The bullish surprise on January 11 was that the corn stocks on hand on December 1st were as much as 200 million bushels below the average estimate or trade guess. That small stocks or supply number (more than 1.6 billion bushels smaller than December 1, 2011) essentially forced the USDA and the market to concede that feed consumption has continued to be much larger than anticipated. That resulted in a decline in corn ending supplies and a sharp rise in corn prices in the days following the report.

The real message of the quarterly stocks number was that the market has not rationed demand. It is also worth noting that sorghum supplies are also at bin-bottom levels and that the 2012 hay crop yield was the smallest since the mid-’70s. U.S. and world corn ending supplies in terms of day’s supply will be the smallest ever. Half of the world’s corn ending supplies will be in China — and they will not leave China.

The world has a major feed grains problem until the 2013 Northern Hemisphere feed grains crops are harvested. There is no room for compromised yields again in 2013.

The wheat numbers were also somewhat bullish for two reasons:

• Planted acres of winter wheat were well below expectations

• The very small corn and feed grain supplies mean we must feed more wheat.

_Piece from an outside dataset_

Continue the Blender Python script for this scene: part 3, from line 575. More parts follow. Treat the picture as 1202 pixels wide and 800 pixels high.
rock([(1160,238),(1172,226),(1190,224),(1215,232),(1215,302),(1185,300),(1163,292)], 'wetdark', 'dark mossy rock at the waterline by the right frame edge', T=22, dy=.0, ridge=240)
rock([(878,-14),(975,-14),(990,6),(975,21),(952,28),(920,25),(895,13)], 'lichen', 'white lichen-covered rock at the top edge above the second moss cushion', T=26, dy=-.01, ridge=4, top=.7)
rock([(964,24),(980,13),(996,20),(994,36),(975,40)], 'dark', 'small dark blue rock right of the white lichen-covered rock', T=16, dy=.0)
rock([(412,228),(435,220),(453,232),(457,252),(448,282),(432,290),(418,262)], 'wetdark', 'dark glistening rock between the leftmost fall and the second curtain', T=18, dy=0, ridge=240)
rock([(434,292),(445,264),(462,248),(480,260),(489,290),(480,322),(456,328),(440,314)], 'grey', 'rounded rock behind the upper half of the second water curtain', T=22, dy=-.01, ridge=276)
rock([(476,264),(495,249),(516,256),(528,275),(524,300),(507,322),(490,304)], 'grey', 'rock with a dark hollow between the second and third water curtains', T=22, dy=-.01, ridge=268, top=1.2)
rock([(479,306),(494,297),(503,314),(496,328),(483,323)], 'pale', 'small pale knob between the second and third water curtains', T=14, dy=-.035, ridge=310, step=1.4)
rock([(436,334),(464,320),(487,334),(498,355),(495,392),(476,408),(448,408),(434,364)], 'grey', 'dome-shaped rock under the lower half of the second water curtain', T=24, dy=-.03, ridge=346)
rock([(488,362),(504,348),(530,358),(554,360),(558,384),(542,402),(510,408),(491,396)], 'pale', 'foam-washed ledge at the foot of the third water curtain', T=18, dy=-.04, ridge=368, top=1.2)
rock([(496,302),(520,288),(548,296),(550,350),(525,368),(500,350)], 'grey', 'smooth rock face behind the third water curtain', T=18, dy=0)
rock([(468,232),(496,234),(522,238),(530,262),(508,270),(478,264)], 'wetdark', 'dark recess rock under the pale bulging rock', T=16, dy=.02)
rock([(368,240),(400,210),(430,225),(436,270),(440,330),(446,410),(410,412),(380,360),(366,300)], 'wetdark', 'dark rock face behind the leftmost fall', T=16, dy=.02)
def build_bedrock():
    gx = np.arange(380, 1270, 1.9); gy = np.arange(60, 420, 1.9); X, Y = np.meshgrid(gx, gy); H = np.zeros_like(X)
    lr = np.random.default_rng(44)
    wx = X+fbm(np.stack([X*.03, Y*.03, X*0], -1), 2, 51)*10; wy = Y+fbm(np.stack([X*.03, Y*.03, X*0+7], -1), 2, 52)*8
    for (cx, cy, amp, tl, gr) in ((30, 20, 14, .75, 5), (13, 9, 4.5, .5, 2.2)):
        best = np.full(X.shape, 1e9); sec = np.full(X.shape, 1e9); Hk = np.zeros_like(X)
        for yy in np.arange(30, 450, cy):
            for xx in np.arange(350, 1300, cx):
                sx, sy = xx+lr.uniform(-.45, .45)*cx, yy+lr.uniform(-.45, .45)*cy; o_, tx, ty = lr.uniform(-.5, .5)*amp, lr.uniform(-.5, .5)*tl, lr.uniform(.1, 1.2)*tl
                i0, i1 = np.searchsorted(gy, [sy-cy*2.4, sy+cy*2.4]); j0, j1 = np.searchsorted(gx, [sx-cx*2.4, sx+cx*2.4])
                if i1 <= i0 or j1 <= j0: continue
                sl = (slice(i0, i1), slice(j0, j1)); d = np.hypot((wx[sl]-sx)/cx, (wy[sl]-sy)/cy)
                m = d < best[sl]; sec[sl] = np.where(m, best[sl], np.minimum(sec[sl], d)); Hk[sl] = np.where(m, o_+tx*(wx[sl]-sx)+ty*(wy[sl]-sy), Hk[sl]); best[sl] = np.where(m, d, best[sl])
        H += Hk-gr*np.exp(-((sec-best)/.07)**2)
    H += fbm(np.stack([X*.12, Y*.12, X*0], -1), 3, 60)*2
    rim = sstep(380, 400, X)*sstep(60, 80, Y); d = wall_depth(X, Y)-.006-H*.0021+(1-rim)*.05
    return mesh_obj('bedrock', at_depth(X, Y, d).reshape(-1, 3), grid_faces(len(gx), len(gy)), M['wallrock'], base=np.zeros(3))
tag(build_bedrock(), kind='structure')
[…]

The soybean and oilseeds markets in general rallied following the report in conjunction with corn and soybeans. The soybean numbers in the reports were generally considered neutral. The USDA did increase the soybean crush estimate but did not change the export forecast. Soybean ending supplies were actually increased by five million bushels because of an increase in the 2012 yield forecast.

There’s still a lot of debate over what the final ending supply number will be for soybeans. The U.S. soybean crushing rate is very strong and suggests the crush forecast might be too small. The soybean export pace also continues to be at a record large level.

There is no evidence that U.S. or world soybean usage has been slowed or rationed at all. China continues to be a very aggressive buyer of soybeans and soybean oil. The pace of U.S. soybean exports will have to decline sharply at some point. Production in Argentina and Brazil is still expected to reach all-time record levels, but the world needs a big South American soybean crop to satisfy demand. Weather turned warm and dry across all of Argentina and southern Brazil in December and the first half of January. That injected a slight bit of weather premium into the soybean market.

The “final” USDA sunflower production estimate confirmed that sunflower yields in 2012 were excellent despite the warm and dry summer. Like wheat, corn and soybeans, the Northern Plains yields for sunflowers were very good. The yield on all sunflower acres for North Dakota, for example, came in 27% above 2011 and exceeded 1,700 lbs/ac. All U.S. sunflower production came in 37% above the previous year.

Sunflower producers should continue to enjoy the high prices brought about by a small world sunflower crop and extremely tight soybean and canola situation.

The old-crop markets should continue to remain strong right through the spring planting season, based on the limited availability of supplies. They should, at the least, maintain strength through the critical crop insurance price discovery period of the month of February. If so, that will again set the stage for a profitable year in 2013, with or without the cooperation of the weather.

The new-crop outlook will remain at a significant discount to old-crop prices until and unless the market becomes concerned about the ongoing drought profile that still encompasses nearly all of the western half of the U.S. That won’t happen until late spring. Trend-line wheat, corn and oilseed yields in 2013 will mean significantly lower new-crop prices. The unanswerable question is, when will the rains start and the drought disappear? It hasn’t happened yet.

Mike Krueger is owner of The Money Farm, a grain marketing consulting firm. While the information in this article is believed to be reliable, marketing involves risk, and the author and The Sunflower assume no liability for its use.